* Work to be completed *
Return exactly and only these lines: the first of the listing through the one containing "PI = math.pi".

* Recorded data *

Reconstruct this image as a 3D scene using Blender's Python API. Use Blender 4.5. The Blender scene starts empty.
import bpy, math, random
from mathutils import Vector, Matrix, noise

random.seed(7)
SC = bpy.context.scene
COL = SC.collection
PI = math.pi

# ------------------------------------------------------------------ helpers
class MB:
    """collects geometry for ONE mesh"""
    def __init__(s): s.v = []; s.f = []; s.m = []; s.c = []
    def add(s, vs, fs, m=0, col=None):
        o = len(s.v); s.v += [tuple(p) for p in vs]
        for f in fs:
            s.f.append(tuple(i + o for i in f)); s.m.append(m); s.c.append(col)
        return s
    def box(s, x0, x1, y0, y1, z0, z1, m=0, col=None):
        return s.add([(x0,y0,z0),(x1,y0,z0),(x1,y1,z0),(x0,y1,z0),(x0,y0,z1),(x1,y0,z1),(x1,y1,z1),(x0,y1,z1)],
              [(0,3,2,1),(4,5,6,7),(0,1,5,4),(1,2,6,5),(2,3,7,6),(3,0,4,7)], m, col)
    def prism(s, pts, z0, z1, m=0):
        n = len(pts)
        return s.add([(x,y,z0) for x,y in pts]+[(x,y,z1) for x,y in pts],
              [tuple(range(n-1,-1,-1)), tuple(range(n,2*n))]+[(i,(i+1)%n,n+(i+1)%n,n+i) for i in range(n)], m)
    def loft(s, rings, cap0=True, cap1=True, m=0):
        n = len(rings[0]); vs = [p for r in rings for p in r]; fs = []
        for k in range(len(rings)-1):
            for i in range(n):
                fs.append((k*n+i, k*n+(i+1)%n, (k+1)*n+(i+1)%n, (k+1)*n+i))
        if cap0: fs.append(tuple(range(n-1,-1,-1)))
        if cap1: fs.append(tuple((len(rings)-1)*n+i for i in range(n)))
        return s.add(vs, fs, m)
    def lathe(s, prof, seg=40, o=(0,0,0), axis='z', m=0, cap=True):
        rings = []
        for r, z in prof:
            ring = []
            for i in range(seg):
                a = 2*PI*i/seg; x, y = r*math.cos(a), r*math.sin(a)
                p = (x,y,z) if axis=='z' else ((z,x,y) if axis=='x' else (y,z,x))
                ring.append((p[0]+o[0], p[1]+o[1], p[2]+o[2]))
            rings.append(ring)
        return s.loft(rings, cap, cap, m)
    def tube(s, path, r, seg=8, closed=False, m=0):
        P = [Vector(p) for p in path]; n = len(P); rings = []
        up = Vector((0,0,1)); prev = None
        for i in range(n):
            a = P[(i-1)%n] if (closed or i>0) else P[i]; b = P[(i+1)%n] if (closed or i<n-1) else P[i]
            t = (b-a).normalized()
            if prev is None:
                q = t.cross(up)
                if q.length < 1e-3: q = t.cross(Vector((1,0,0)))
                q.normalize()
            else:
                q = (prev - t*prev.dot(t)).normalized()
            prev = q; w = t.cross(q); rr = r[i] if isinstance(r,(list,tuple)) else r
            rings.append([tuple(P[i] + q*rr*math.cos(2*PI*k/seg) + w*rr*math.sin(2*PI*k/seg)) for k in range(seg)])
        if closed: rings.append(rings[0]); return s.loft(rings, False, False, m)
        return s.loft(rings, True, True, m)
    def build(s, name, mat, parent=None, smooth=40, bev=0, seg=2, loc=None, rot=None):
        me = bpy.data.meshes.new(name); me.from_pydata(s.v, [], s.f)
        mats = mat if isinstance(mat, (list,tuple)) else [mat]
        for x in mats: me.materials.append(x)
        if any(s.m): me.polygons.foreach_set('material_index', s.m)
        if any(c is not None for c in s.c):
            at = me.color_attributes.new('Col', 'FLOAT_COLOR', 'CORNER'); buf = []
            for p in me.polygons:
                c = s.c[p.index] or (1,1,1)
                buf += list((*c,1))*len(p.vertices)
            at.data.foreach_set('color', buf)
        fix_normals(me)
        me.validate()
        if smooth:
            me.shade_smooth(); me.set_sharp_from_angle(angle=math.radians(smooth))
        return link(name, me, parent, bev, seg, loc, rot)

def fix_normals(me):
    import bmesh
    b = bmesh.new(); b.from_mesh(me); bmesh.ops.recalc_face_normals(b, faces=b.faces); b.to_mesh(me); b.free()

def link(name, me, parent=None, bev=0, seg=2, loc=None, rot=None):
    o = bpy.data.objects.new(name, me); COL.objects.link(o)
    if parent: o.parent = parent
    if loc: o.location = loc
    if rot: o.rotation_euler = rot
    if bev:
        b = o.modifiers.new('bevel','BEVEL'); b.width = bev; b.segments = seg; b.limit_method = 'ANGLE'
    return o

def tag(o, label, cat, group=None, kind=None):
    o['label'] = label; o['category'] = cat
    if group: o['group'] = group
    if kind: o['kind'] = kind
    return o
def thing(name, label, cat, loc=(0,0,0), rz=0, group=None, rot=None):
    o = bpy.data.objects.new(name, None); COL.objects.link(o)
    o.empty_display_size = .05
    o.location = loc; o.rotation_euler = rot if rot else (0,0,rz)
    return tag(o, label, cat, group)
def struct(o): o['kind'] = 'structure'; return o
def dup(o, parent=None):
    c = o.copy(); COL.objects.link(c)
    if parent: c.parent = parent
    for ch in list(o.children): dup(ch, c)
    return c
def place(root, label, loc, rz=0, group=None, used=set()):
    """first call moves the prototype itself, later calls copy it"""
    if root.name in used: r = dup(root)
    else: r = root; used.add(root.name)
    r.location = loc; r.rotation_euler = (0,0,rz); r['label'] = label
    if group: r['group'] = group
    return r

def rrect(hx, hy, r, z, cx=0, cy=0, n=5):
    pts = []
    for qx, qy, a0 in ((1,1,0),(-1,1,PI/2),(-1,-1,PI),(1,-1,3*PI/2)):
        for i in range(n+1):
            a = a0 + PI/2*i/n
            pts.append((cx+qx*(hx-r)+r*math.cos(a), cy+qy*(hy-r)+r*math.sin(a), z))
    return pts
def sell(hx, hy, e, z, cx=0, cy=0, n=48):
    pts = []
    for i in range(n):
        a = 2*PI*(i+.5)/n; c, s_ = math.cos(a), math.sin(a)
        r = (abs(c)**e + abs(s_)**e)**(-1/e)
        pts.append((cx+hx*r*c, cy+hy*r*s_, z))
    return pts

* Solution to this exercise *
Reconstruct this image as a 3D scene using Blender's Python API. Use Blender 4.5. The Blender scene starts empty.
import bpy, math, random
from mathutils import Vector, Matrix, noise

random.seed(7)
SC = bpy.context.scene
COL = SC.collection
PI = math.pi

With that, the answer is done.